§ What is asked
Gather each line in the entries that includes the string "More".

§ Data to use
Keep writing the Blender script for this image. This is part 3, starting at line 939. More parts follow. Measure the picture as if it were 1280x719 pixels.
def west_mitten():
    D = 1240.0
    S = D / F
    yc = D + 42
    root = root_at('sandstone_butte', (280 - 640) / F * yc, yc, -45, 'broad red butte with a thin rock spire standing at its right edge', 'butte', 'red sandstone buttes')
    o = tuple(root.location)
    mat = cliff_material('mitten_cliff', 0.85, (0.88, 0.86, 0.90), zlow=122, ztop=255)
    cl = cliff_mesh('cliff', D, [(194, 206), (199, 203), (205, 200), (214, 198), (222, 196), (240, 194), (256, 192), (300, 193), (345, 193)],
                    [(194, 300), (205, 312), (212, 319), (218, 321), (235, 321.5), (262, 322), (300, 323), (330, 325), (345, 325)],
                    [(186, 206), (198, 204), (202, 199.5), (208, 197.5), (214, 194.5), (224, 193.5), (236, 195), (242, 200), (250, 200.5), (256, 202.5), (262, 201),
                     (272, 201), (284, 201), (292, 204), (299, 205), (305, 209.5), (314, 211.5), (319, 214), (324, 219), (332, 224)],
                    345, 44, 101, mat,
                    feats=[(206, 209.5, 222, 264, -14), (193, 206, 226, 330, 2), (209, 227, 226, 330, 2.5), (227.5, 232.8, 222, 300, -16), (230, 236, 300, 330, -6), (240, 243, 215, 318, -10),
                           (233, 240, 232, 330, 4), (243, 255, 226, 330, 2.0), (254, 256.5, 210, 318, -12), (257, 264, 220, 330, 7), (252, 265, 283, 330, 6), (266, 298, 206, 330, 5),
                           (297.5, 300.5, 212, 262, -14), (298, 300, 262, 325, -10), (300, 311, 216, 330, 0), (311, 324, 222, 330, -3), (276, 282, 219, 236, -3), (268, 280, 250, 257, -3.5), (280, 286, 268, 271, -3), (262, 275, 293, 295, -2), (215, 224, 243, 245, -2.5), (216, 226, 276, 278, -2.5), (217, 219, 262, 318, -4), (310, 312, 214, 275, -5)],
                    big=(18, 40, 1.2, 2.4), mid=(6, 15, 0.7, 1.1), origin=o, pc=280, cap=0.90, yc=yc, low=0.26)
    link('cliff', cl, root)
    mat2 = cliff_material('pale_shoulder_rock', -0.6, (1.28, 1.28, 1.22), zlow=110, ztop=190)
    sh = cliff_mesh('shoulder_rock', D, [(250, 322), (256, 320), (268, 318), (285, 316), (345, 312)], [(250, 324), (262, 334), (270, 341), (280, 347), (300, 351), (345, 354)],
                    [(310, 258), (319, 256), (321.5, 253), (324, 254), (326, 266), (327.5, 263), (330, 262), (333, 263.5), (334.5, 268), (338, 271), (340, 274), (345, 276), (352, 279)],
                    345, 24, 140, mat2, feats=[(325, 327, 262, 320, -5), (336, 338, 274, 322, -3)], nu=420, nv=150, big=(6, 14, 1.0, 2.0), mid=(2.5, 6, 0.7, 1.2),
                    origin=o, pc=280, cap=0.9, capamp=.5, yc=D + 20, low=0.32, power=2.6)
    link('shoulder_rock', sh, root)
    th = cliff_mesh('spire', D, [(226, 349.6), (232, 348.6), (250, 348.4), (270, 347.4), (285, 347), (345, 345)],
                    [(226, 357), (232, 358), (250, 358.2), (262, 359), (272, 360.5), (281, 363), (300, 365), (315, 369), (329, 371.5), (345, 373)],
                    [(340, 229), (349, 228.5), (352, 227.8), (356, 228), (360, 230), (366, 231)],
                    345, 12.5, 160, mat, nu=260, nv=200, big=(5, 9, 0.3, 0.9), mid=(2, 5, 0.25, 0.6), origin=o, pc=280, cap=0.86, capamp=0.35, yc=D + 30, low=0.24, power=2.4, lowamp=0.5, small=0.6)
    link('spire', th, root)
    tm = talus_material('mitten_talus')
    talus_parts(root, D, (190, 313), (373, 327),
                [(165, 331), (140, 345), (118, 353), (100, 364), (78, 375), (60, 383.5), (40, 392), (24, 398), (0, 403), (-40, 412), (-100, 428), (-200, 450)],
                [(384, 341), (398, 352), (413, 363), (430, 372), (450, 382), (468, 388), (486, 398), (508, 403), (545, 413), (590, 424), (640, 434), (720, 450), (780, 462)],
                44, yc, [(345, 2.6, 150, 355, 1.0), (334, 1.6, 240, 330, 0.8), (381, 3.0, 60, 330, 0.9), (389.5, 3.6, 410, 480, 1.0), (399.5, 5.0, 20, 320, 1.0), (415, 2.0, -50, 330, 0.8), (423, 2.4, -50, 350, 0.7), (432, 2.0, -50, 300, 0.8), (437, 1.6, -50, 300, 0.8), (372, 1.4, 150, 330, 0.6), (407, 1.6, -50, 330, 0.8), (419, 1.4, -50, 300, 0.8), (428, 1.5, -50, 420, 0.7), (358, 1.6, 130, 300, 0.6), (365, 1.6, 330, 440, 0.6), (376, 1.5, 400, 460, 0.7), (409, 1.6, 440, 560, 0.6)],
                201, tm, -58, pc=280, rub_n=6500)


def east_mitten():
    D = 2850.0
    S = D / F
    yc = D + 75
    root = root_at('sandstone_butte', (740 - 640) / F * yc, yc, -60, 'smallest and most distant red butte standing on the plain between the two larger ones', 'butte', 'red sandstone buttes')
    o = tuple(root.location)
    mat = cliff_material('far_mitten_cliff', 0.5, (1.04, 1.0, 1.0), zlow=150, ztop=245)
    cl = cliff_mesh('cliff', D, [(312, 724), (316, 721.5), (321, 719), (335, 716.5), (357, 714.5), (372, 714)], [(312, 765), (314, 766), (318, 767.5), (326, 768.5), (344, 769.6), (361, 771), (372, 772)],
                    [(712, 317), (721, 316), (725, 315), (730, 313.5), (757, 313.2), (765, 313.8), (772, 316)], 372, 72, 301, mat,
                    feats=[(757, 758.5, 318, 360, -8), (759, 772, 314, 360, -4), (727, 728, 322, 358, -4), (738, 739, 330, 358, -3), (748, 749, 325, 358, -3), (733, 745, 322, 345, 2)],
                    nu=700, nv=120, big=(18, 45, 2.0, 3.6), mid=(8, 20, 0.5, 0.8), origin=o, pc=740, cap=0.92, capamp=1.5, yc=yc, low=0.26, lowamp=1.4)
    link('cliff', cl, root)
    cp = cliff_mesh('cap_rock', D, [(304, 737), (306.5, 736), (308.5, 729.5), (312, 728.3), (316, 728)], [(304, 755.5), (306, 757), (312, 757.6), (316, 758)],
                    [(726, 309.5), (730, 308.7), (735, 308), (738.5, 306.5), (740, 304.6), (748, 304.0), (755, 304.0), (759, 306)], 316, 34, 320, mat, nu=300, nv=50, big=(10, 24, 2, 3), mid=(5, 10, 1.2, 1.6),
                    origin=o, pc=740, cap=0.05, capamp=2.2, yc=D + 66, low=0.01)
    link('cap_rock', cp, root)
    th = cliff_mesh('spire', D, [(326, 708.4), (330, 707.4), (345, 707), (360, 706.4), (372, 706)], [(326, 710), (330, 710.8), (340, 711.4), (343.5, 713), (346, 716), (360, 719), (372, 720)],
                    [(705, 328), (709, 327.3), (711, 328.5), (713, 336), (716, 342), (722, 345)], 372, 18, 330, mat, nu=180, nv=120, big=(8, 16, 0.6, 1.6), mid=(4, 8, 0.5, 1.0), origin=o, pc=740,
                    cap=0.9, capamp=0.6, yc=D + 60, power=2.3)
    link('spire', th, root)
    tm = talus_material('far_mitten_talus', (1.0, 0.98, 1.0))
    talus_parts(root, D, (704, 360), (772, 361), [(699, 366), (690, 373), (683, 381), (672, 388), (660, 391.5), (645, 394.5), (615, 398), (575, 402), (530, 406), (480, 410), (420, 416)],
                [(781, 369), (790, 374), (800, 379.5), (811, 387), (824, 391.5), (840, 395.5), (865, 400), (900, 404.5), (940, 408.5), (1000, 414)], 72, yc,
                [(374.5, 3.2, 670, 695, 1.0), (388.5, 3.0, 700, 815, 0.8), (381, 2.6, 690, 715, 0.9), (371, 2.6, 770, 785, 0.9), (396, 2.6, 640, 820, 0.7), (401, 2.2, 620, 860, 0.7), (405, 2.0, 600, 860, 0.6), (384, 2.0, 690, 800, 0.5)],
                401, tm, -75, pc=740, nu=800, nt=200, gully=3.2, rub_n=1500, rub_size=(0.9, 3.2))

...

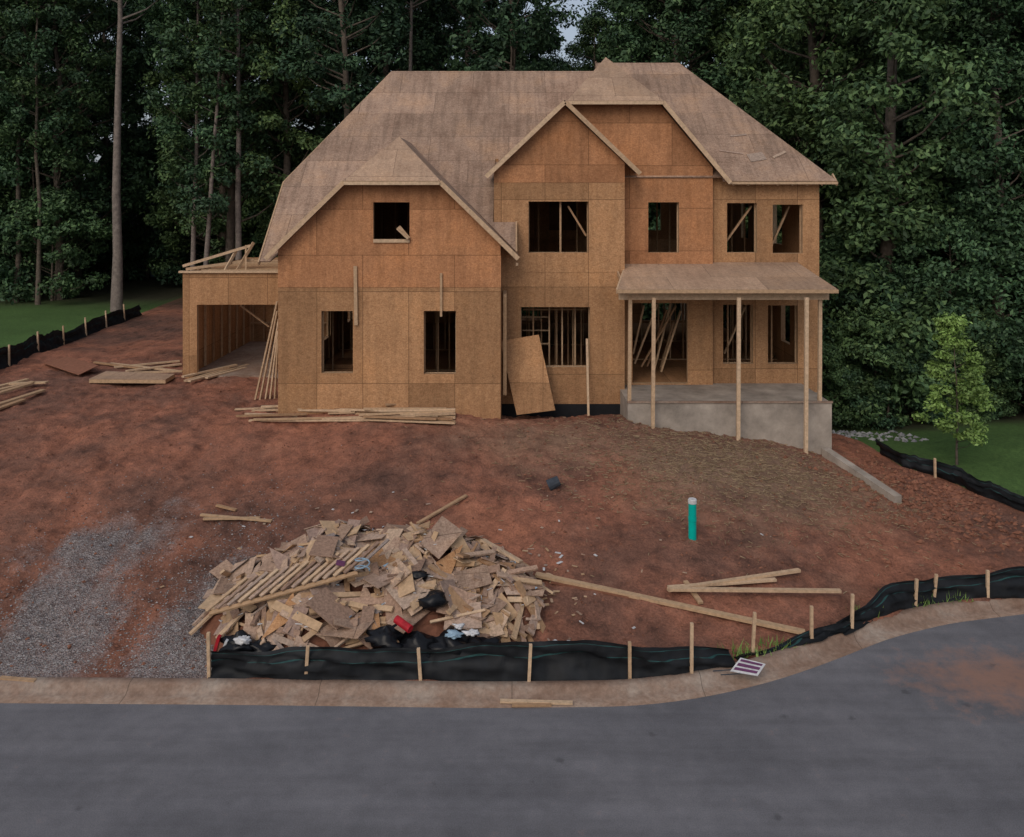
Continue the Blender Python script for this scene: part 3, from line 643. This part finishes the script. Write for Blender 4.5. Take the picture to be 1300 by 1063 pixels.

---

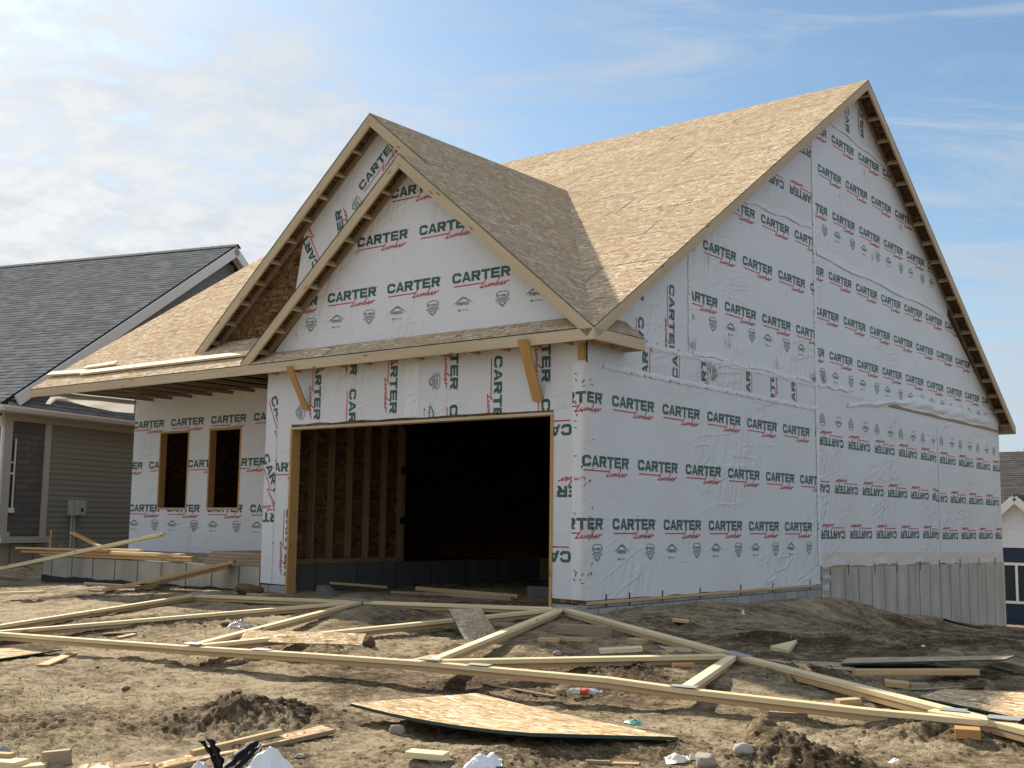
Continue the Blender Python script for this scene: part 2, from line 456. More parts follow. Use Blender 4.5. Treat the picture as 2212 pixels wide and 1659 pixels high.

§ Task response
Keep writing the Blender script for this image. This is part 3, starting at line 939. More parts follow. Measure the picture as if it were 1280x719 pixels.
Continue the Blender Python script for this scene: part 2, from line 456. More parts follow. Use Blender 4.5. Treat the picture as 2212 pixels wide and 1659 pixels high.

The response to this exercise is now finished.